Passionné par le filmage de situations familiales où on ne respecte pas les lois, Joachim Lafosse dit aussi avoir réalisé un film féministe malgré lui. "Je dis l’enfer que vit une femme réduite à ne plus être qu'une mère. D'autant qu'on glisse aujourd'hui sur la pente savonneuse de l'ode à la maternité. Il est au contraire important de montrer combien cela reste difficile pour elle de tout mener de front".

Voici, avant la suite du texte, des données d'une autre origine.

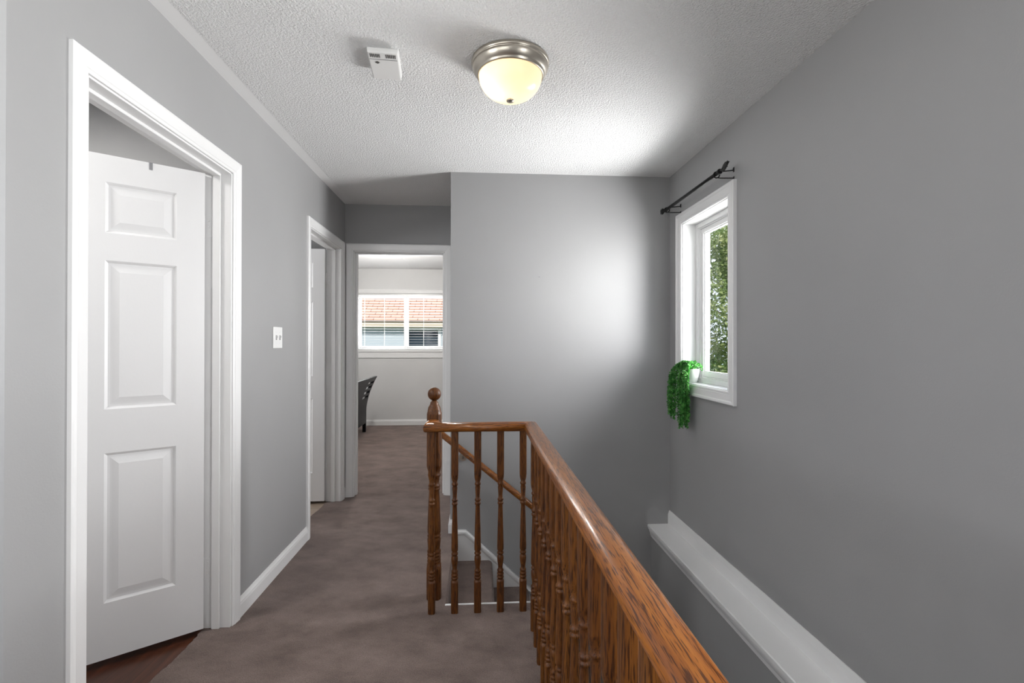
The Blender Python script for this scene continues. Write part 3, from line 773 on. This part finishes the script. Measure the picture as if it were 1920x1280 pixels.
def strand(pts, s=.0115, dens=.0042):
    # densify with Catmull-Rom, hang leaves all round
    P = [Vector(p) for p in pts]; Q = []
    for i in range(len(P)-1):
        a, b_, c, d = P[max(i-1, 0)], P[i], P[i+1], P[min(i+2, len(P)-1)]
        for k in range(8):
            t = k/8; Q.append(.5*((2*b_)+(-a+c)*t+(2*a-5*b_+4*c-d)*t*t+(-a+3*b_-3*c+d)*t**3))
    Q.append(P[-1]); tube(stems, Q, .0011, 5)
    for i in range(len(Q)-1):
        seg = Q[i+1]-Q[i]; k = max(1, int(seg.length/dens))
        for j in range(k):
            for r in range(3):
                rd = Vector((rg.gauss(0, 1), rg.gauss(0, 1), rg.gauss(0, .6)))
                add_leaf(Q[i]+seg*(j+rg.random())/k, rd.normalized()+seg.normalized()*.55, s*rg.uniform(.7, 1.25))
# local frame: x toward the outdoors, y along the wall, z up; the hall is at negative x
for i in range(46):
    y_end = rg.choice([rg.uniform(.045, .125), rg.uniform(-.155, -.02), rg.uniform(-.15, -.03)])
    drop = (rg.uniform(-.27, -.20) if y_end > 0 else rg.uniform(-.285, -.19)) if i < 34 else rg.uniform(-.16, -.04)
    xo = rg.uniform(-.118, -.068)
    s0 = Vector((rg.uniform(-.03, .02), rg.uniform(-.03, .03), .078))
    mid = Vector((-.04+rg.uniform(-.015, .01), y_end*.45, .115+rg.uniform(-.02, .022)))
    out_ = Vector((xo*.85, y_end*.8, .075+rg.uniform(-.02, .02)))
    end = Vector((xo+rg.uniform(-.008, .008), y_end, drop))
    m1 = Vector((xo, y_end*.95, .02)); m2 = Vector((xo+rg.uniform(-.01, .006), y_end, drop*.5))
    if drop < -.1: strand([s0, mid, out_, m1, m2, end])
    else: strand([s0, mid, out_, end])
for i in range(16):   # short sprigs on top and toward the glass side
    a = rg.uniform(0, 6.28); r = rg.uniform(.03, .07)
    strand([Vector((0, 0, .08)), Vector((r*.5*math.cos(a), r*.6*math.sin(a), .12+rg.uniform(-.015, .015))), Vector((min(.05, r*math.cos(a)), r*1.2*math.sin(a), .095+rg.uniform(-.03, .025)))])
obj('stems', stems, STEM, pl); obj('foliage', leaves, LEAF, pl, recalc=False)

# ------------------------------------------------------------------ bedroom: bed end, ceiling light
bd = empty('bed', (-1.63, 6.5, 0)); tag(bd, 'black wooden bed with an outward curving slatted end, seen through the bedroom doorway', 'bed')
def bcurve(z):  # how far the bed end leans out (+x) at height z
    return .0 if z < .30 else .155*((z-.30)/.50)**1.75
Y0b, Y1b = 5.75-6.5, 7.19-6.5
def curved_bar(bm, y0, y1, z0, z1, th0, n=10):
    rows = []
    for i in range(n+1):
        z = z0+(z1-z0)*i/n; x = bcurve(z)
        rows.append([bm.verts.new(p) for p in ((x-th0, y0, z), (x, y0, z), (x, y1, z), (x-th0, y1, z))])
    for a, b_ in zip(rows, rows[1:]):
        for k in range(4): bm.faces.new((a[k], a[(k+1) % 4], b_[(k+1) % 4], b_[k]))
    bm.faces.new(rows[0][::-1]); bm.faces.new(rows[-1])
for yy in (Y0b, Y1b-.05):
    bm = NB(); curved_bar(bm, yy, yy+.05, 0, .79, .045, 16); obj('post', bm, BLACKWOOD, bd)
bm = NB(); curved_bar(bm, Y0b-.01, Y1b+.01, .735, .805, .05, 8); obj('crest_rail', bm, BLACKWOOD, bd, bevel=.008)
for z0 in (.535, .605, .675):
    bm = NB(); curved_bar(bm, Y0b+.05, Y1b-.05, z0, z0+.032, .022, 4); obj('slat', bm, BLACKWOOD, bd)
bm = NB(); curved_bar(bm, Y0b+.05, .28, .50, .74, .018, 8); obj('back_panel', bm, BLACKWOOD, bd)
for yy in (-.42, -.06, .28):
    bm = NB(); curved_bar(bm, yy-.02, yy+.02, .50, .745, .026, 8); obj('stile', bm, BLACKWOOD, bd)
bm = NB(); curved_bar(bm, Y0b+.05, Y1b-.05, .13, .50, .025, 8); obj('lower_panel', bm, BLACKWOOD, bd)
for yy in (Y0b+.01, Y1b-.04):
    bm = NB(); box(bm, -1.68, -.045, yy, yy+.028, .16, .32); obj('side_rail', bm, BLACKWOOD, bd)
bm = NB(); box(bm, -1.66, -.06, Y0b+.06, Y1b-.06, .24, .43); obj('mattress', bm, mat('mattress_cloth', (.55, .58, .62), .9)[0], bd, bevel=.03)
for yy in (Y0b+.01, Y1b-.06):
    bm = NB(); box(bm, -1.70, -1.64, yy, yy+.05, 0, .75); obj('post', bm, BLACKWOOD, bd)
bm = NB(); box(bm, -1.685, -1.655, Y0b+.06, Y1b-.06, .2, .72); obj('headboard', bm, BLACKWOOD, bd)

b2 = empty('ceiling_light', (-1.193, 6.03, H)); tag(b2, 'bright white dome light on the bedroom ceiling, cut by the door head', 'lamp')
bm = NB(); lathe(bm, [(.150, -.0005), (.155, -.006), (.152, -.02), (.14, -.024), (.135, -.02), (.13, -.0005)], seg=48); obj('ring', bm, NICKEL, b2)
m, n, l, b = mat('lit_white_glass', (.9, .9, .88), .3); b.inputs['Emission Color'].default_value = (1, .97, .9, 1); b.inputs['Emission Strength'].default_value = 4.0
bm = NB(); lathe(bm, [(.138*math.cos(PI/2*i/12) if i < 12 else 0, -.022-.08*math.sin(PI/2*i/12)) for i in range(13)], seg=40); obj('glass_shade', bm, m, b2)

# nail left in the far wall
bm = NB(); lathe(bm, [(.0035, -.006), (.0035, -.004), (.0012, -.004), (.0012, 0)], .409, YF, 1.735, 8, 'y'); tag(obj('nail', bm, GREYMETAL), 'tiny bare nail in the middle of the far grey wall', 'nail')

# rear window added behind the camera to let fill light in
w3 = empty('added_window_3'); struct(w3, 'white framed window added in the wall behind the camera for fill light', 'window')
bm = NB(); ring_xz(bm, RX[0], RX[1], RZ[0], RZ[1], .045, YB-.09, YB-.03); box(bm, -1.225, -1.175, YB-.09, YB-.03, RZ[0], RZ[1]); obj('frame', bm, TRIM, w3)
bm = NB(); box(bm, RX[0]+.04, RX[1]-.04, YB-.065, YB-.061, RZ[0]+.04, RZ[1]-.04); obj('pane', bm, GLASS, w3)

w5 = empty('added_window_5'); struct(w5, 'white framed window added on the landing, out of view, for fill light', 'window')  # unseen window added so that fill light can enter
bm = NB(); ring_yz(bm, LY_[0], LY_[1], .9, 2.1, .045, XLL-.09, XLL-.03); obj('frame', bm, TRIM, w5)
bm = NB(); box(bm, XLL-.065, XLL-.061, LY_[0]+.04, LY_[1]-.04, .94, 2.06); obj('pane', bm, GLASS, w5)

# ------------------------------------------------------------------ outdoors
m, n, l, b = mat('lawn', (.07, .13, .04), .9); l.new(ramp(n, l, noise(n, l, coords(n, l), 3, 4), [(.3, (.05, .10, .03)), (.7, (.12, .19, .06))]), b.inputs['Base Color'])
bm = NB(); box(bm, -60, 60, -40, 90, -3.0, -2.76); struct(obj('ground', bm, m), 'lawn outside, below the windows', 'ground')

def siding_mat():
    m, n, l, b = mat('pale_blue_siding', (.50, .56, .62), .6)
    sp = n.new('ShaderNodeSeparateXYZ'); tc = n.new('ShaderNodeTexCoord'); l.new(tc.outputs['Object'], sp.inputs[0])
    mu = n.new('ShaderNodeMath'); mu.operation = 'MULTIPLY'; mu.inputs[1].default_value = 1/.115; l.new(sp.outputs['Z'], mu.inputs[0])
    fr = n.new('ShaderNodeMath'); fr.operation = 'FRACT'; l.new(mu.outputs[0], fr.inputs[0])
    bump(n, l, b, fr.outputs[0], 1.0, .02); return m
def shingle_mat():
    m, n, l, b = mat('orange_brown_shingles', (.5, .28, .19), .85)
    br = n.new('ShaderNodeTexBrick'); br.inputs['Scale'].default_value = 1; br.inputs['Brick Width'].default_value = .28; br.inputs['Row Height'].default_value = .14; br.inputs['Mortar Size'].default_value = .012
    br.inputs['Color1'].default_value = (.62, .38, .28, 1); br.inputs['Color2'].default_value = (.54, .32, .23, 1); br.inputs['Mortar'].default_value = (.27, .14, .095, 1)
    l.new(coords(n, l), br.inputs['Vector']); l.new(br.outputs['Color'], b.inputs['Base Color']); return m
hs = empty('house', (-2, 13, -2.76)); tag(hs, 'neighbouring pale blue sided house with orange shingle roof outside the bedroom window', 'house')
HZ = 2.76
bm = NB()
hx0, hx1, hz0, hz1 = .14, .92, 1.20+HZ, 1.69+HZ
box(bm, -7, hx0, 0, 6, 0, 1.72+HZ); box(bm, hx1, 4.5, 0, 6, 0, 1.72+HZ); box(bm, hx0, hx1, 0, 6, 0, hz0); box(bm, hx0, hx1, .12, 6, hz0, hz1); box(bm, hx0, hx1, 0, 6, hz1, 1.72+HZ)
obj('wall', bm, siding_mat(), hs)
TAN = mat('tan_fascia', (.50, .43, .33), .6)[0]
bm = NB(); box(bm, -7.3, 4.8, -.30, -.26, 1.69+HZ, 1.83+HZ); box(bm, -7.3, 4.8, -.26, 0, 1.70+HZ, 1.72+HZ); obj('fascia', bm, TAN, hs)
bm = NB(); ang = math.atan2(2.3, 3.4); L = math.hypot(3.4, 2.3)
box(bm, -7.3, 4.8, 0, L, 0, .04); ro = obj('roof', bm, shingle_mat(), hs); ro.location = (0, -.34, 1.83+HZ); ro.rotation_euler = (ang, 0, 0)
bm = NB(); box(bm, -7.3, 4.8, 0, L, 0, .04); ro2 = obj('roof', bm, ro.data.materials[0], hs); ro2.location = (0, 6.34, 1.83+HZ); ro2.rotation_euler = (PI-ang, 0, 0); ro2.location.z += .035
bm = NB(); ring_xz(bm, hx0-.07, hx1+.07, hz0-.07, hz1+.0, .075, -.03, .05); wf = obj('window', bm, TRIM, hs)
bm = NB(); box(bm, hx0, hx1, .05, .07, hz0, hz1); obj('pane', bm, mat('dark_window_glass', (.02, .035, .05), .08)[0], wf)

# tree outside the stair window
m, n, l, b = mat('tree_leaf', (.1, .2, .03), .5)
tc_ = ramp(n, l, noise(n, l, coords(n, l), 2.6, 3), [(.3, (.08, .15, .04)), (.5, (.24, .32, .10)), (.72, (.52, .53, .27))])
l.new(tc_, b.inputs['Base Color']); tr = n.new('ShaderNodeBsdfTranslucent'); l.new(tc_, tr.inputs['Color']); mx = n.new('ShaderNodeMixShader'); mx.inputs[0].default_value = .35
l.new(b.outputs[0], mx.inputs[1]); l.new(tr.outputs[0], mx.inputs[2]); l.new(mx.outputs[0], n['Material Output'].inputs['Surface'])
TLEAF = m
BARK = mat('tree_bark', (.09, .065, .045), .9)[0]
TX, TY = 6.7, 11.6
te = empty('tree', (TX, TY, -2.76)); tag(te, 'leafy green tree outside the stair window', 'tree')
bm = NB(); tube(bm, [(0, 0, 0), (.06, .02, 1.6), (-.04, .05, 3.2), (.05, 0, 4.8), (0, 0, 6.2)], [.13, .10, .08, .05, .02], 10)
tg_ = random.Random(5)
for k in range(14):
    z = 1.2+.36*k; a = k*2.4; L_ = 1.5*(1-.5*abs(z-3.4)/3.4)
    tube(bm, [(0, 0, z), (math.cos(a)*L_*.5, math.sin(a)*L_*.5, z+.3), (math.cos(a)*L_, math.sin(a)*L_, z+.75)], [.04, .028, .012], 6)
obj('trunk', bm, BARK, te)
verts, faces = [], []
cl_ = []
for k in range(420):
    z = tg_.uniform(.9, 6.9); rmax = 2.6*math.sqrt(max(.05, 1-((z-3.6)/3.6)**2)); a = tg_.uniform(0, 6.28); r = rmax*math.sqrt(tg_.random())
    cl_.append((r*math.cos(a), r*math.sin(a), z, tg_.uniform(.25, .5)))
for k in range(64000):
    cx, cy, cz, cr_ = cl_[k % len(cl_)]
    d = Vector((tg_.gauss(0, 1), tg_.gauss(0, 1), tg_.gauss(0, 1))).normalized()*cr_*tg_.random()**.5
    p = Vector((cx, cy, cz))+d; dd = Vector((tg_.gauss(0, 1), tg_.gauss(0, 1), tg_.gauss(-.3, .7))).normalized(); aa = dd.orthogonal().normalized()
    q = tg_.uniform(0, 6.28); aa = aa*math.cos(q)+dd.cross(aa)*math.sin(q); s = tg_.uniform(.06, .11); i0 = len(verts); nn = dd.cross(aa)*s*.12
    verts += [p, p+dd*s*.5+aa*s*.3+nn, p+dd*s, p+dd*s*.5-aa*s*.3+nn]; faces.append((i0, i0+1, i0+2, i0+3))
me = bpy.data.meshes.new('foliage'); me.from_pydata([tuple(v) for v in verts], [], faces); me.materials.append(TLEAF)
o = bpy.data.objects.new('foliage', me); C.objects.link(o); o.parent = te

La pafaite réussite de ce long-métrage tient égalemenment bien sûr à ses acteurs. Joachim lafosse explique son choix. Dont la recomposition du célèbre tandem d’Un prophète, Tahar Rahim et Niels Arestrup. "Je voulais que mon film soit du cinéma et qu’on le pense. Il me fallait donc des comédiens connus. En plus il se trouve que l’un a déjà eu barre sur l’autre chez Audiard... Et c'est quand même l’histoire d’une femme qui épouse un homme qui fait plus couple avec un autre qu’avec elle".

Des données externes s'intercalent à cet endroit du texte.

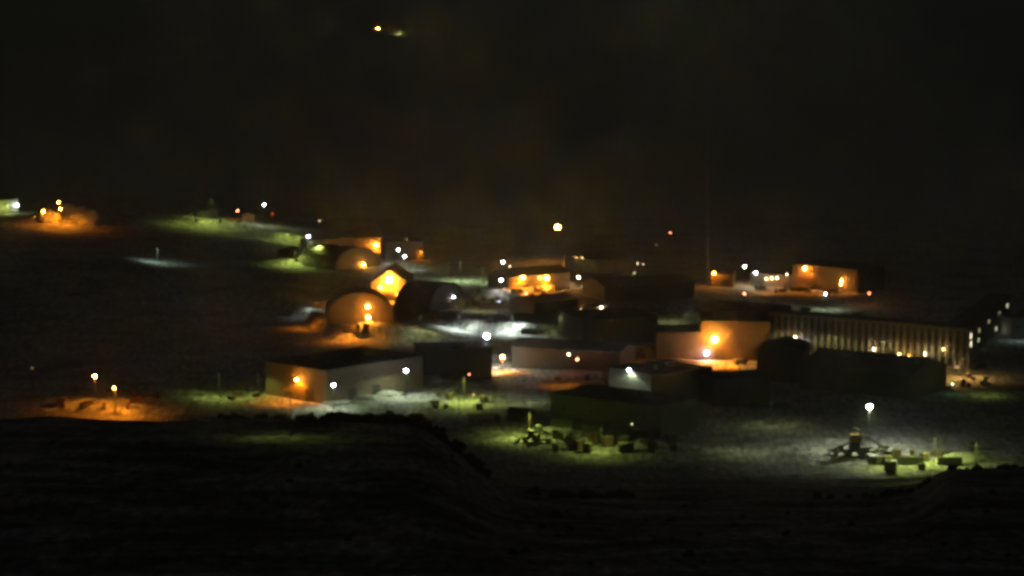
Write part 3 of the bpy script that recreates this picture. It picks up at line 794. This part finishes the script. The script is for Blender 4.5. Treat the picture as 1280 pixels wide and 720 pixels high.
lamp_post('hardly visible lamp post at the far lower left', 40, 460, 8, AMB, .6, 0.06)
lamp_post('small red lamp behind the lit wooden post', 586.5, 468, 7, RED, .4, 2.2)
lamp_post('hooded lamp post with pale lit wooden pole right of the warehouse', 580, 471.5, 10, MER, .3, 0.5, 0.8, 156, hood=True, pole=M_WOOD)
lamp_post('faint lamp post beside the vehicles of the green yard', 592, 493.5, 6, AMB, .4, 0.6)
lamp_post('hooded lamp post with pale lit wooden pole in the green yard', 662, 516, 9, MER, .3, 0.4, 0.9, 152, hood=True, pole=M_WOOD)
lamp_post('hooded lamp post by the cargo stacks before the long dark building', 752, 533, 9, MER, .3, 0.1, 0.4, 152, hood=True)
lamp_post('very bright white lamp on a tall pole over the machine yard at right', 1087, 508, 16, dict(light=(.85, .93, .52), lens=(.78, .82, 1)), .95, 45, 0.5, 170, glowP=700)
lamp_post('hooded lamp post with thin dark pole in the machine yard at right', 1170, 545, 9.5, MER, .3, 0.06, 0.9, 160, hood=True)
lamp_post('hooded lamp post at the right end of the machine yard', 1222, 553, 9, MER, .3, 0.02, 0.7, 158, hood=True)
lamp_post('hooded lamp post in the left of the machine yard', 1120, 552, 9, MER, .3, 0.02, 0.5, 158, hood=True)
lamp_post('small green lamp post below the lit street at right', 1190.5, 480, 4, dict(light=(.4, 1, .4), lens=(.5, 1, .6)), .35, 2.5, 0.0, glowP=30)
lamp_post('hooded lamp post on the dim snow at the right edge', 1235, 473, 7, MER, .3, 0.02, 0.1, 154, hood=True)
lamp_post('hooded amber lamp post on the lit street beside the dormitory end', 1205, 446, 9, AMB, .3, 0.1, 1.0, 158, hood=True)
lamp_post('hooded amber lamp post at the left of the lit dormitory street', 1163, 452, 9, AMB, .3, 0.1, 0.8, 154, hood=True)
lamp_post('hooded lamp post lighting the pale building at the right edge', 1278, 405, 8, dict(light=(.7, .9, .8), lens=(.8, 1, .9)), .3, 0.02, 0.14, 150, hood=True)
lamp_post('hooded lamp post on the green snow left of the warehouse', 273, 466, 10, MER, .3, 0.04, 0.26, 156, hood=True)
lamp_post('hooded lamp post behind the left corner of the warehouse', 322, 468, 9, MER, .3, 0.02, 0.2, 146, hood=True)
lamp_post('dim green lamp post at the right end of the cargo stacks', 790, 530, 6, MER, .35, 0.5)
lamp_post('hooded lamp post on a thin pole on the near slope below the warehouse', 362, 499, 10, MER, .3, 0.02, 0.06, 136, hood=True, start=560)
OLV_FILL = dict(light=(.72, .82, .30), lens=(.9, 1, .7))  # olive fill lamps, added to lift the dark ground between buildings
lamp_post('hooded lamp post at the left of the green terrace above the arched hangars', 368, 311, 9, MER, .3, 0.02, 0.7, 154, hood=True)
lamp_post('hooded lamp post at the lower end of the green slope', 368, 286, 8, MER, .3, 0.02, 0.5, 154, hood=True)
lamp_post('added hooded fill lamp on the dim olive ground before the brown long building', 655, 476, 9, OLV_FILL, .3, 0.02, 0.16, 164, hood=True)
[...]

Quant à Emilie Dequenne, elle lui semblait évidente. "Elle a gardé une énorme capacité à partager avec les spectateurs une forme d’humanité que pas mal d’actrices ont perdue. Elle n’incarne pas Murielle, elle est Murielle. J’ai eu un plaisir énorme à travailler avec ces trois-là".
Joachim Lafosse, qui envisage le tournage d'un grand film populaire d'aventure, termine l'écriture d'un long-métrage inspitré de l'Arche de Zoé. Une ONG dont six membres ont été condamnés pour tentative d'enlèvement d'enfants.
Film à l'affiche dans les salles romandes dès mercredi 19 septembre.